[DATA EXTRACT start]

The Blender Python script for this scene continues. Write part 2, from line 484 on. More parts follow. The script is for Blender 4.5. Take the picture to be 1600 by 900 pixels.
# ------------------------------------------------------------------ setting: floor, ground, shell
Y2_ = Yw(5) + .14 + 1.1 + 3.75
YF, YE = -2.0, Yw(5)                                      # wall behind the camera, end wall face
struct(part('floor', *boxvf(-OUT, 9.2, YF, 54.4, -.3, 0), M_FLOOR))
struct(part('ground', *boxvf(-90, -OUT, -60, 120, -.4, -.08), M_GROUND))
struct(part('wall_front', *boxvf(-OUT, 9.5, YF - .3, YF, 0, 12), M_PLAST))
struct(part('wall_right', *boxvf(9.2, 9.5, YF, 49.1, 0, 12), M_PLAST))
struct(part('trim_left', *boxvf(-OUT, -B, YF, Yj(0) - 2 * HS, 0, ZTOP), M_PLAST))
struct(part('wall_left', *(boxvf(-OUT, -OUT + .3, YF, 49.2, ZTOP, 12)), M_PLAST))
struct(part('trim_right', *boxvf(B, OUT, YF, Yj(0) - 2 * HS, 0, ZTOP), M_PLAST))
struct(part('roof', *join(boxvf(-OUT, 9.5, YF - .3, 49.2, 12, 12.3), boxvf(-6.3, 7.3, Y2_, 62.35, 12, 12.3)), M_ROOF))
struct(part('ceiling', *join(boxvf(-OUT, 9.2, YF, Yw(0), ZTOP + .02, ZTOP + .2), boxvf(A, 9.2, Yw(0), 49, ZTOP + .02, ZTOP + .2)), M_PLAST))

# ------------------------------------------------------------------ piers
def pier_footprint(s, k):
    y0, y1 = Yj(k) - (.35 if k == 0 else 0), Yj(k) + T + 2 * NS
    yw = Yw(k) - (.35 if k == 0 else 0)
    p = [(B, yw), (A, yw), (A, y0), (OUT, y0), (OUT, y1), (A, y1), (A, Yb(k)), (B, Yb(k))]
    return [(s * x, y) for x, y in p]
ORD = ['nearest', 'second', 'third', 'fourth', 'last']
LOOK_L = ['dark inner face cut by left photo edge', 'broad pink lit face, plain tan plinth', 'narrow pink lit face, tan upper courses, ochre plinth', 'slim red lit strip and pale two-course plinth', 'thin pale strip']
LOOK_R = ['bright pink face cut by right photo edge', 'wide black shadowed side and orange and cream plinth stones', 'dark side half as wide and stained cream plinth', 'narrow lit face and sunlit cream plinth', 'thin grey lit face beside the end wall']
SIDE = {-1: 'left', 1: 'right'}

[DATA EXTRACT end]

**EXERCISE OBJECTIVE:**
Copy out the lines in which the string "part" appears.

**ANSWER TO THIS TASK:**
The Blender Python script for this scene continues. Write part 2, from line 484 on. More parts follow. The script is for Blender 4.5. Take the picture to be 1600 by 900 pixels.
struct(part('floor', *boxvf(-OUT, 9.2, YF, 54.4, -.3, 0), M_FLOOR))
struct(part('ground', *boxvf(-90, -OUT, -60, 120, -.4, -.08), M_GROUND))
struct(part('wall_front', *boxvf(-OUT, 9.5, YF - .3, YF, 0, 12), M_PLAST))
struct(part('wall_right', *boxvf(9.2, 9.5, YF, 49.1, 0, 12), M_PLAST))
struct(part('trim_left', *boxvf(-OUT, -B, YF, Yj(0) - 2 * HS, 0, ZTOP), M_PLAST))
struct(part('wall_left', *(boxvf(-OUT, -OUT + .3, YF, 49.2, ZTOP, 12)), M_PLAST))
struct(part('trim_right', *boxvf(B, OUT, YF, Yj(0) - 2 * HS, 0, ZTOP), M_PLAST))
struct(part('roof', *join(boxvf(-OUT, 9.5, YF - .3, 49.2, 12, 12.3), boxvf(-6.3, 7.3, Y2_, 62.35, 12, 12.3)), M_ROOF))
struct(part('ceiling', *join(boxvf(-OUT, 9.2, YF, Yw(0), ZTOP + .02, ZTOP + .2), boxvf(A, 9.2, Yw(0), 49, ZTOP + .02, ZTOP + .2)), M_PLAST))